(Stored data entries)
******

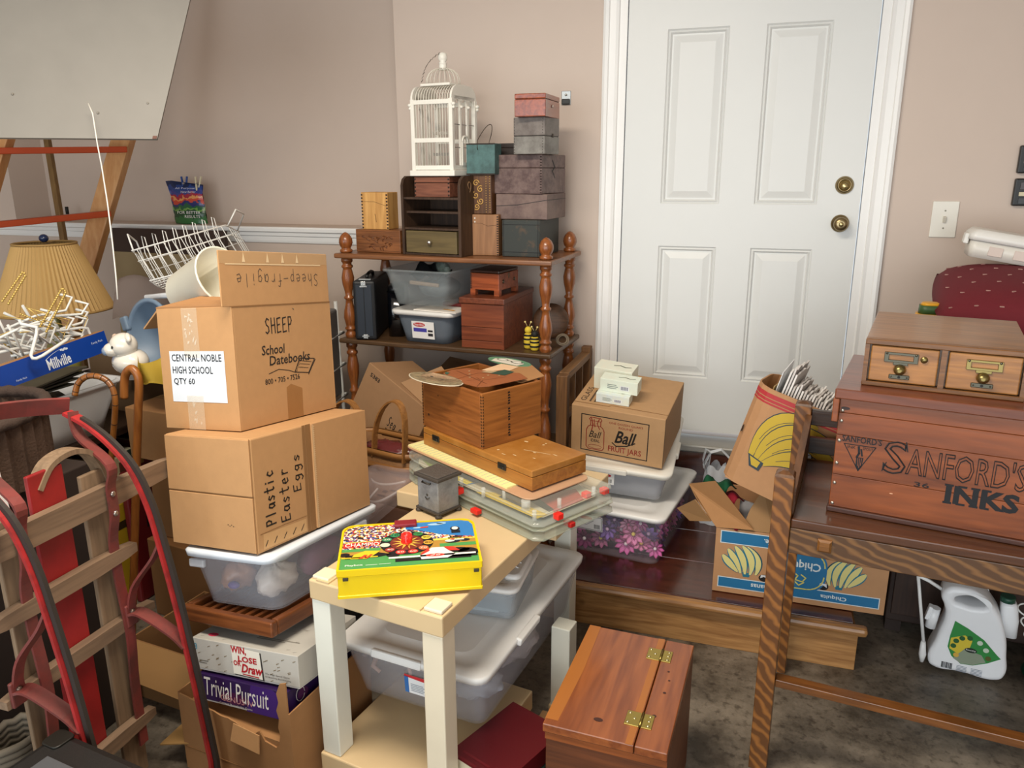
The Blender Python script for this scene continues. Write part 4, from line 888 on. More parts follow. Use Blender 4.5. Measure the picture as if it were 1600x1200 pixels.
G().bb(-.064, .064, -.100, .09, 0, .030, .002).obj('card_block', mat('#2e5560', .5), pc); printed('white_print', lambda x, y, l=.0: Vector((x, y, .0306)), [rect(-.02, -.09, .05, -.04), rect(-.06, -.02, .0, .03)], mat('#b9cfd2', .5), pc); printed('edge_print', lambda x, y, l=.0: Vector((x, -.1056, y)), [rect(-.06, .004, .04, .014)], mat('#9fb4b8', .5), pc)
shb = thing('flat_cardboard_sheet', 'flat tan cardboard sheet on the floor between the cream table and the wooden chest', 'cardboard', (-.492, 1.70, 0), -8)
G().bb(-.070, .070, -.30, .20, 0, .012).obj('sheet', mat('#b98f62', .7), shb)
def book(label, loc, rz, w, d, h, cover, page='#ddd2b4', name='book'):
    t = thing(name, label, 'book', loc, rz)
    G().bb(-w / 2 + .004, w / 2 - .003, -d / 2 + .003, d / 2 - .003, .003, h - .003).obj('pages', mat(page, .8), t)
    g = G(); g.bb(-w / 2, w / 2, -d / 2, d / 2, 0, .003, .001); g.bb(-w / 2, w / 2, -d / 2, d / 2, h - .003, h, .001); g.bb(w / 2 - .003, w / 2, -d / 2, d / 2, .001, h - .001, .001); g.obj('cover', cover, t); return t
bx, by = -.522, 1.545
book('cream-coloured book at the bottom of the pile beside the lower shelf of the cream table', (bx + .045, by, .0125), -9, .105, .24, .099, mat('#cfc09a', .6))
book('dark green book in the middle of the pile beside the cream table', (bx + .042, by, .112), -9, .110, .24, .033, mat('#14211c', .5))
rb = book('maroon hardback book on top of the pile, partly under the large clear bin', (bx, by, .146), -22, .170, .245, .050, mat('#5a0f16', .35))
printed('embossed_lines', lambda x, y, l=.0006: Vector((-.06 + x, -.12 + y, .050 + l)), [rect(0, .02, .085, .027), rect(0, 0, .06, .007)], mat('#6b1a20', .3), rb)

# wooden chest on the floor
ws = thing('hinged_wooden_chest', 'reddish pine chest with two brass hinges on its lid, on the concrete floor', 'chest', (-.254, 1.640, 0), -2.2)
w_, d_, h_ = .280, .42, .36
RP = wood('#945226', '#642d12', 'y', .6, .32, coat=.35); RPD = wood('#6b3a1d', '#41200f', 'x', .8, .45)
G().bb(-w_ / 2 + .006, w_ / 2, -d_ / 2 + .006, d_ / 2 - .004, 0, h_ - .022, .002).obj('body', RPD, ws)
sx_ = w_ / 2 - .072
G().bb(-w_ / 2, sx_ - .001, -d_ / 2, d_ / 2, h_ - .021, h_, .002).obj('lid', RP, ws); G().bb(sx_ + .001, w_ / 2, -d_ / 2, d_ / 2, h_ - .021, h_, .002).obj('hinge_strip', RP, ws)
G().bb(-w_ / 2 + .005, w_ / 2, -d_ / 2 + .003, -d_ / 2 + .008, h_ - .040, h_ - .023).obj('front_rail', wood('#8f4d22', '#5d2e13', 'x', .8, .4), ws)
top_ = fr_top(w_, d_, h_); printed('knots', top_, [ell(.115, .055, .011, .007, 10), ell(.232, .11, .005), ell(.24, .20, .004), ell(.243, .25, .003), ell(.236, .285, .003)], mat('#3f1d14', .5), ws, .0004)
printed('pale_board', top_, [[(0, .02), (.030, .02), (.036, .22), (.030, .42), (0, .42)], rect(.188, .0, .204, .42)], mat('#a5642a', .35), ws, .0003)
for y in (-.125, .135):
    hg = G().bb(sx_ - .036, sx_ + .026, y - .024, y + .024, h_, h_ + .0022, .0008).obj('hinge', mat('#b09a52', .3, .9), ws)
    G().cyl((sx_, y - .024, h_ + .003), (sx_, y + .024, h_ + .003), .0034, 10).obj('hinge_pin', mat('#8f7c42', .3, .9), hg)
    for px, py in ((-.029, .016), (-.029, -.016), (-.016, 0), (.017, .016), (.017, 0), (.017, -.016)): G().ball((sx_ + px, y + py, h_ + .0026), .0036, (1, 1, .5), 8, 6).obj('screw', mat('#d9cfa2', .2, .9), hg)

# ------------------------------------------------------------------ tall stack at the left: carton, games, tray, bin, boxes
CARD = mat('#ba8d5e', .75, name='cardboard', bump=.05, bscale=240); CARDD = mat('#a5774a', .8, bump=.05, bscale=240); CARDE = mat('#8a6238', .85)
INK = mat('#231d1a', .6); TAPE = clear('#cfa877', .45, .12); SHINY = clear('#f2ead8', .45, .05); STICK = mat('#dfe5ec', .5)
LT = (-6.8, -5.0)
def onto(base, l):
    m = base.rotation_euler.to_matrix().to_4x4(); m.translation = base.location; return tuple(m @ Vector(l))
ctn = thing('torn_carton', 'torn brown carton on the floor holding the two board games', 'carton', (-1.190, 1.555, 0), -6)
w_, d_ = .366, .335; cth = .004
G().bb(-w_ / 2, w_ / 2, -d_ / 2, d_ / 2, 0, .190).obj('packed_contents', CARDD, ctn)
Mx = lambda y: Matrix(((1, 0, 0, 0), (0, 0, 1, y), (0, 1, 0, 0), (0, 0, 0, 1)))
rn = random.Random(4)
edge = [(-w_ / 2, .235), (-.10, .222)] + [(-.09 + .012 * k, .218 - .0022 * k + .006 * rn.random()) for k in range(14)] + [(.085, .205), (.10, .180), (.135, .172), (.146, .185), (.152, .215), (.148, .235), (.153, .262), (.147, .285), (.156, .31), (.152, .335), (.165, .365), (w_ / 2, .372)]
o = G().prism([(w_ / 2, 0), (-w_ / 2, 0)] + edge, cth, Mx(-d_ / 2 - cth)).obj('torn_front', CARDD, ctn)
G().sheet([(.005, -d_ / 2 - .010, .206), (.088, -d_ / 2 - .010, .196), (.092, -d_ / 2 - .020, .150), (.0, -d_ / 2 - .020, .160)], .003).obj('torn_flap', CARD, ctn)
G().bb(-w_ / 2, w_ / 2, -d_ / 2 - cth - .001, -d_ / 2 - cth, .070, .073).obj('bottom_crease', CARDE, ctn)
for sx in (-1, 1): G().bb(sx * w_ / 2, sx * (w_ / 2 + cth), -d_ / 2 - cth, d_ / 2, 0, .285 if sx > 0 else .24).obj('side_wall', CARDD, ctn)
G().bb(-w_ / 2, w_ / 2, d_ / 2, d_ / 2 + cth, 0, .24).obj('back_wall', CARDD, ctn)
def game(name, label, loc, rz, w, d, h, m, tilt=LT):
    t = thing(name, label, 'board game', loc, rz, tilt)
    G().bb(-w / 2 + .002, w / 2 - .002, -d / 2 + .002, d / 2 - .002, 0, h * .3).obj('tray', mat('#d8d4cc', .6), t); l = G().bb(-w / 2, w / 2, -d / 2, d / 2, .004, h, .0015).obj('lid', m, t); return t, l
t, l = game('trivia_game_box', 'dark purple trivia board game box in the torn carton, under the grey game box', (-1.170, 1.530, .2195), -6.7, .293, .267, .074, mat('#2c1548', .4))
f = fr_front(.293, .267, .074); printed('print_violet', f, [[(.16, .0), (.28, .0), (.293, .05), (.25, .074), (.18, .074)]], mat('#3f1f6e', .4), l); printed('print_magenta', f, [ell(.12, .025, .05, .016)], mat('#4a1440', .4), l, .0004)
WH = mat('#e2ddd6', .4); text('Trivial Pursuit', f, .020, .018, .235, .068, WH, l, l=.0011, shear=.12); text('GENUS IV', f, .075, .014, .185, .030, mat('#c58a8a', .4), l, l=.0014); text('General Knowledge Game', f, .070, .003, .180, .010, mat('#d8d0c8', .4), l, l=.0014)
f = fr_right(.293, .267, .074); printed('print_side', f, [ell(.06, .045, .02, .015), rect(.02, .008, .06, .02)], mat('#5a2a55', .4), l); G().tube([f(.05 + .016 * math.cos(a), .048 + .018 * math.sin(a), .001) for a in [k * .6 for k in range(11)]], .0008, 5).obj('printed_loop', WH, l); printed('print_tag', f, [[(.01, .004), (.045, .012), (.046, .018), (.012, .010)]], mat('#4a6ea8', .4), l, .001)
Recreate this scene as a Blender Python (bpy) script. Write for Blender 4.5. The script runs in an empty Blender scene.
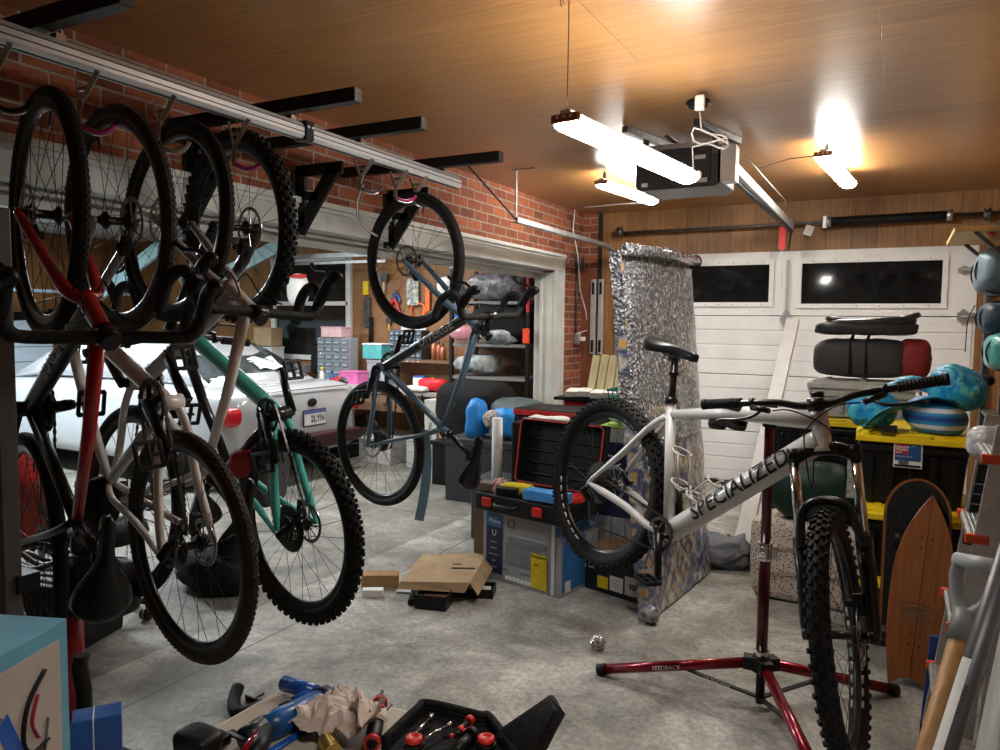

******

Take the lines from the start of the material to the line with "printed('embossed_lines', lambda x, y, l=.0006: Vector((-.06", both included, and transcribe them exactly without the pictures.

* _EXERCISE SOLUTION_:
The Blender Python script for this scene continues. Write part 4, from line 888 on. More parts follow. Use Blender 4.5. Measure the picture as if it were 1600x1200 pixels.
G().bb(-.064, .064, -.100, .09, 0, .030, .002).obj('card_block', mat('#2e5560', .5), pc); printed('white_print', lambda x, y, l=.0: Vector((x, y, .0306)), [rect(-.02, -.09, .05, -.04), rect(-.06, -.02, .0, .03)], mat('#b9cfd2', .5), pc); printed('edge_print', lambda x, y, l=.0: Vector((x, -.1056, y)), [rect(-.06, .004, .04, .014)], mat('#9fb4b8', .5), pc)
shb = thing('flat_cardboard_sheet', 'flat tan cardboard sheet on the floor between the cream table and the wooden chest', 'cardboard', (-.492, 1.70, 0), -8)
G().bb(-.070, .070, -.30, .20, 0, .012).obj('sheet', mat('#b98f62', .7), shb)
def book(label, loc, rz, w, d, h, cover, page='#ddd2b4', name='book'):
    t = thing(name, label, 'book', loc, rz)
    G().bb(-w / 2 + .004, w / 2 - .003, -d / 2 + .003, d / 2 - .003, .003, h - .003).obj('pages', mat(page, .8), t)
    g = G(); g.bb(-w / 2, w / 2, -d / 2, d / 2, 0, .003, .001); g.bb(-w / 2, w / 2, -d / 2, d / 2, h - .003, h, .001); g.bb(w / 2 - .003, w / 2, -d / 2, d / 2, .001, h - .001, .001); g.obj('cover', cover, t); return t
bx, by = -.522, 1.545
book('cream-coloured book at the bottom of the pile beside the lower shelf of the cream table', (bx + .045, by, .0125), -9, .105, .24, .099, mat('#cfc09a', .6))
book('dark green book in the middle of the pile beside the cream table', (bx + .042, by, .112), -9, .110, .24, .033, mat('#14211c', .5))
rb = book('maroon hardback book on top of the pile, partly under the large clear bin', (bx, by, .146), -22, .170, .245, .050, mat('#5a0f16', .35))
printed('embossed_lines', lambda x, y, l=.0006: Vector((-.06 + x, -.12 + y, .050 + l)), [rect(0, .02, .085, .027), rect(0, 0, .06, .007)], mat('#6b1a20', .3), rb)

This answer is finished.